¿Y si nos abrimos a las diferencias?
-¿Qué tal si hacemos un esfuerzo consciente por aceptar y convivir con lo distinto, con el divergente?
-¿Por qué mortificarnos con la variedad y la diversidad?
-¿Quién dice que en una sociedad todo debe ser del mismo color, sabor, tamaño, peso, textura?
-¿Con qué derecho tachamos de “ignorantes” o “imbéciles” a quienes piensan diametralmente opuesto a nosotros?
-¿Desde cuándo es un “vende patrias” o un “resentido social” quien no analiza el modelo de desarrollo desde mi óptica, el individuo que osa llevarme la contraria en el campo de las políticas sociales, el ciudadano que no está de acuerdo con mis criterios sobre el tamaño y la eficiencia del Estado, o el vecino que cometió un terrible error el día de las elecciones pues no votó como lo hice yo?

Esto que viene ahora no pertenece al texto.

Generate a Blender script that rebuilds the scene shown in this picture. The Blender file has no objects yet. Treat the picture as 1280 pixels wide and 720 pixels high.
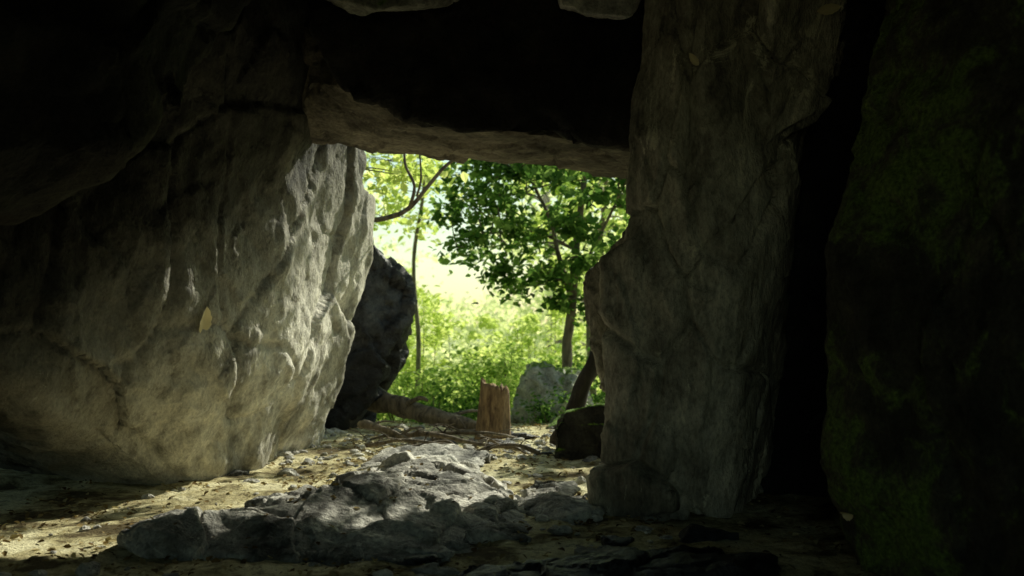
import bpy, bmesh, math, random
import numpy as np
from mathutils import Vector, noise
from mathutils.bvhtree import BVHTree

scene = bpy.context.scene
scene.view_settings.view_transform = 'Standard'
scene.view_settings.look = 'None'
scene.view_settings.exposure = 0
random.seed(7)
rng = np.random.default_rng(7)

SUN_H = Vector((0.575, 0.818, 0)).normalized()
SUN_EL = math.radians(35.5)
TO_SUN = Vector((SUN_H.x*math.cos(SUN_EL), SUN_H.y*math.cos(SUN_EL), math.sin(SUN_EL)))

# ------------------------------------------------------------ materials
def new_mat(name):
    m = bpy.data.materials.new(name)
    m.use_nodes = True
    nt = m.node_tree
    nt.nodes.clear()
    return m, nt, nt.nodes, nt.links

def ramp(N, stops):
    r = N.new('ShaderNodeValToRGB')
    el = r.color_ramp.elements
    while len(el) < len(stops):
        el.new(0.5)
    for e, (p, c) in zip(el, stops):
        e.position = p
        e.color = (*c, 1) if len(c) == 3 else c
    return r

def tex(N, L, vec, scale, detail=4, rough=0.6, dist=0.0):
    n = N.new('ShaderNodeTexNoise')
    n.inputs['Scale'].default_value = scale
    n.inputs['Detail'].default_value = detail
    n.inputs['Roughness'].default_value = rough
    n.inputs['Distortion'].default_value = dist
    L.new(vec, n.inputs['Vector'])
    return n

def mixc(N, L, fac, a, b, mode='MIX'):
    m = N.new('ShaderNodeMix')
    m.data_type = 'RGBA'
    m.blend_type = mode
    if isinstance(fac, float): m.inputs[0].default_value = fac
    else: L.new(fac, m.inputs[0])
    for s, v in ((m.inputs[6], a), (m.inputs[7], b)):
        if isinstance(v, tuple): s.default_value = (*v, 1)
        else: L.new(v, s)
    return m.outputs[2]

def mad(N, L, a, k, c):
    m = N.new('ShaderNodeMath'); m.operation = 'MULTIPLY_ADD'
    L.new(a, m.inputs[0]); m.inputs[1].default_value = k
    if isinstance(c, float): m.inputs[2].default_value = c
    else: L.new(c, m.inputs[2])
    return m.outputs[0]

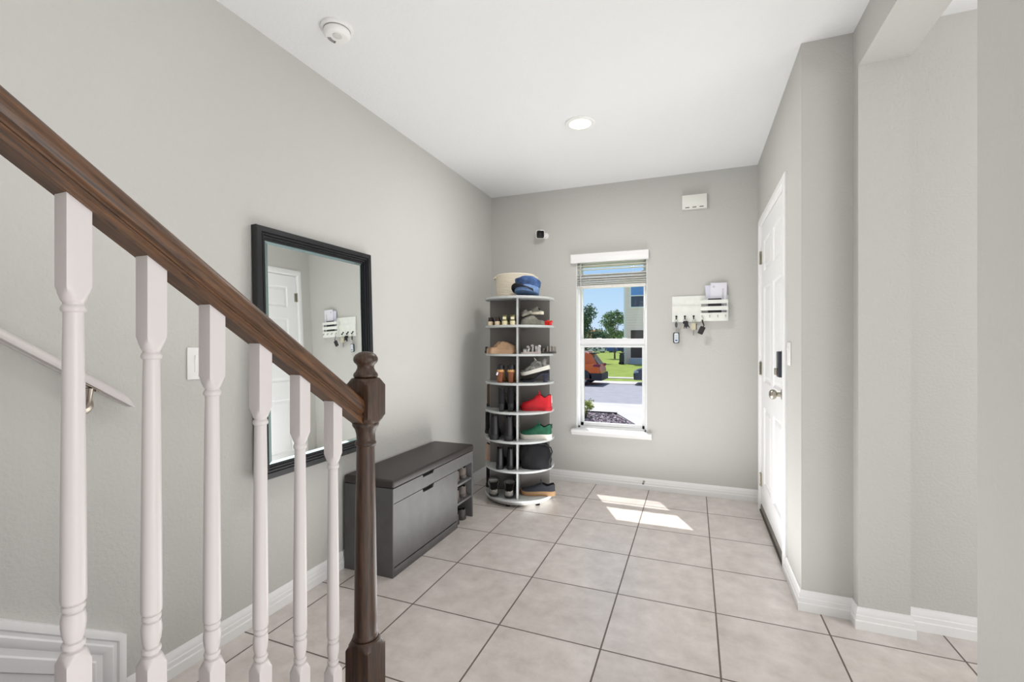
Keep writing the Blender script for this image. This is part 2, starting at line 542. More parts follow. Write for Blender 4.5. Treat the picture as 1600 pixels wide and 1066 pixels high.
# ------------------------------------------------------------------ door_1
def front_door():
    root = thing('door_1', 'white six panel front door, closed', None, (0, 0, 0), kind='structure')
    xf = XR + .002            # inner face of leaf
    W = DY1 - DY0
    st, mid = .118 * W / .97, .105
    # leaf as a grid with recessed raised panels
    mb = MB()
    th = .044
    rows = [(.225, .80), (.985, 1.68), (1.80, 2.03)]
    yc = (DY0 + DY1) / 2
    cols = [(DY0 + st, yc - mid / 2), (yc + mid / 2, DY1 - st)]
    z0, z1 = .012, DZ
    # stiles and rails
    mb.box((xf, DY0, z0), (xf + th, cols[0][0], z1)).box((xf, cols[1][1], z0), (xf + th, DY1, z1)).box((xf, cols[0][1], z0), (xf + th, cols[1][0], z1))
    zs = [z0] + [v for r_ in rows for v in r_] + [z1]
    for c in cols:
        for i in range(0, len(zs), 2):
            mb.box((xf, c[0], zs[i]), (xf + th, c[1], zs[i + 1]))
    leaf = mb.build('door_leaf', m_door, root)
    for c in cols:
        for r_ in rows:
            mb = MB()
            ring = []
            for ins, dx in ((0, 0), (.012, .010), (.022, .010), (.045, .003)):
                ring.append([(xf + dx, c[0] + ins, r_[0] + ins), (xf + dx, c[1] - ins, r_[0] + ins), (xf + dx, c[1] - ins, r_[1] - ins), (xf + dx, c[0] + ins, r_[1] - ins)])
            mb.loft(ring, cap=True)
            mb.f.pop(-2); mb.mi.pop(-2)
            mb.build('door_panel', m_door, leaf, smooth=0)
    # jamb and casing
    mb = MB()
    mb.box((XR, DY1 + .004, 0), (XR + .12, DY1 + .02, DZ + .02)).box((XR, DY0 - .02, 0), (XR + .12, DY0 - .004, DZ + .02)).box((XR, DY0 - .02, DZ + .004), (XR + .12, DY1 + .02, DZ + .02))
    mb.build('door_jamb', m_trim, root)
    cp = [(0, 0), (0, .010), (.012, .017), (.040, .017), (.050, .012), (.060, .010), (.060, 0)]
    cy0, cy1 = DY0 - .008, DY1 + .008
    mb = MB()
    sweep(mb, [(a, b) for a, b in cp], [(XR, cy0, 0), (XR, cy0, DZ + .008), (XR, cy1, DZ + .008), (XR, cy1, 0)], -1, (-1, 0, 0))
    mb.build('door_casing', m_trim, root, smooth=25)
    MB().box((XR - .012, DY0, 0), (XR + .12, DY1, .012)).build('threshold', mat('dark_bronze_threshold', (84, 78, 70), .5, .4), root)
    MB().box((XR - .004, DY0 + .003, .012), (XR + .002, DY1 - .003, .05)).build('door_sweep', mat('grey_door_sweep', (128, 122, 114), .6), root)
    for z in (1.919, 1.08, .235):
        mb = MB()
        mb.box((XR - .003, DY1 - .026, z - .047), (XR + .004, DY1 + .006, z + .047))
        h = mb.build('hinge', m_nickel, root)
        mb = MB()
        for i in range(5):
            mb.lathe([(.0065, z - .047 + i * .019), (.0065, z - .047 + i * .019 + .0175)], (XR - .008, DY1 + .004, 0), 12)
        mb.lathe([(.004, z + .047), (.004, z + .053)], (XR - .008, DY1 + .004, 0), 10)
        mb.build('hinge_knuckle', m_nickel, h)
    # knob
    ky, kz = DY0 + .062, .975
    mb = MB()
    mb.lathe([(.0, 0), (.033, 0), (.033, -.005), (.029, -.009), (.014, -.012), (.012, -.030), (.016, -.034), (.025, -.040), (.029, -.050), (.028, -.060), (.022, -.068), (.012, -.072), (0, -.073)], (xf, ky, kz), 28, axis=0)
    mb.build('door_knob', m_nickel, root)
    # electronic deadbolt
    mb = MB()
    mb.box((xf - .030, ky - .036, 1.075), (xf, ky + .036, 1.225))
    lk = mb.build('deadbolt', mat('dark_slate_lock', (44, 48, 58), .35), root, bevel=.006)
    mb = MB()
    mb.box((xf - .046, ky - .008, 1.088), (xf - .028, ky + .008, 1.128))
    mb.build('thumb_turn', m_nickel, lk, bevel=.003)
    MB().box((xf - .004, ky - .040, 1.070), (xf, ky + .040, 1.230)).build('lock_plate', mat('grey_lock_plate', (140, 144, 150), .4, .6), lk, bevel=.002)
front_door()

# ------------------------------------------------------------------ stairs
m_carpet = mat('mauve_grey_stair_carpet', (150, 138, 146), 0.95, bump=(260, .8, .006), vary=(120, .25), spec=.05)
m_walnut_y = wood_mat('dark_stained_oak_rail', (30, 18, 12), (118, 80, 48), 1, 0.45, slope=math.atan(.687))
m_walnut_z = wood_mat('dark_stained_oak_newel', (28, 18, 13), (84, 57, 38), 2, 0.45)
m_bal = mat('white_gloss_baluster', (210, 204, 203), 0.35)
SL = .687
X0 = .315
def zn(y): return .18 - SL * (y + 2.80)          # nosing line
def staircase():
    root = thing('staircase', 'white stringer staircase with mauve grey carpeted treads rising at lower left', 'stairs', (X0, -2.8, 0))
    inv = Matrix.Translation((-X0, 2.8, 0))
    run = .26; rise = run * SL
    # closed stringer with cap
    mb = MB()
    def zc(y): return .062 + zn(y)
    xa, xb = X0 - .05, X0 + .05
    y0, y1 = -2.615, -4.3
    mb.add([(x, y, z) for x in (xa, xb) for y, z in ((y0, 0), (y0, zc(y0)), (y1, zc(y1)), (y1, 0))],
           [(0, 1, 2, 3), (7, 6, 5, 4), (0, 4, 5, 1), (1, 5, 6, 2), (2, 6, 7, 3), (3, 7, 4, 0)]).xf(inv)
    mb.build('stringer', m_trim, root)
    mb = MB()
    mb.add([(x, y, z + dz) for x in (xa - .012, xb + .012) for y, z, dz in ((y0, zc(y0), -.002), (y0, zc(y0), .016), (y1, zc(y1), .016), (y1, zc(y1), -.002))],
           [(0, 1, 2, 3), (7, 6, 5, 4), (0, 4, 5, 1), (1, 5, 6, 2), (2, 6, 7, 3), (3, 7, 4, 0)]).xf(inv)
    mb.build('stringer_cap', m_trim, root, bevel=.004)
    for i in range(5):
        y = -2.845 - i * run
        z = .150 + i * rise
        mb = MB()
        pr = [(y, z - rise), (y, z - .045), (y + .018, z - .036), (y + .026, z - .020), (y + .020, z - .006), (y + .004, z), (y - run, z), (y - run, z - rise)]
        mb.loft([[(x, a, b) for a, b in pr] for x in (XS + .001, xa)]).xf(inv)
        mb.build('carpeted_tread', m_carpet, root)
    return root
staircase()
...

-¿Qué sentido tiene pretender acallar las voces que hablan de otras realidades y exponen otras verdades?
-¿Qué ganamos, en concreto, con los discursos del odio, la retórica de la descalificación a priori, la homilía del “soy el dueño absoluto e infalible de la verdad”?
-¿Por qué no aprovechar las discrepancias (que no podemos ni debemos eliminar por el bien de la democracia) como puntos de partida para construir en pro del bien común?
-¿Y si en lugar de distanciarnos y atrincherarnos en posiciones o visiones inflexibles ensayamos algunos acercamientos con humildad y honestidad?
-¿Cuánto tiempo y esfuerzo invertimos en tratar de comprender al otro: sus opiniones, creencias, ideas, posiciones, perspectivas, gustos, estilo de vida?
-¿Cuánta empatía auténtica hay en nuestras actitudes y reacciones ante lo diferente?
-¿Qué se esconde detrás del grueso y pesado telón de la intolerancia y la arrogancia?
-¿Es que no hay nada, absolutamente nada, rescatable en las posiciones ajenas?
-¿Acaso es uno de los pecados capitales ser Gente-diverGente?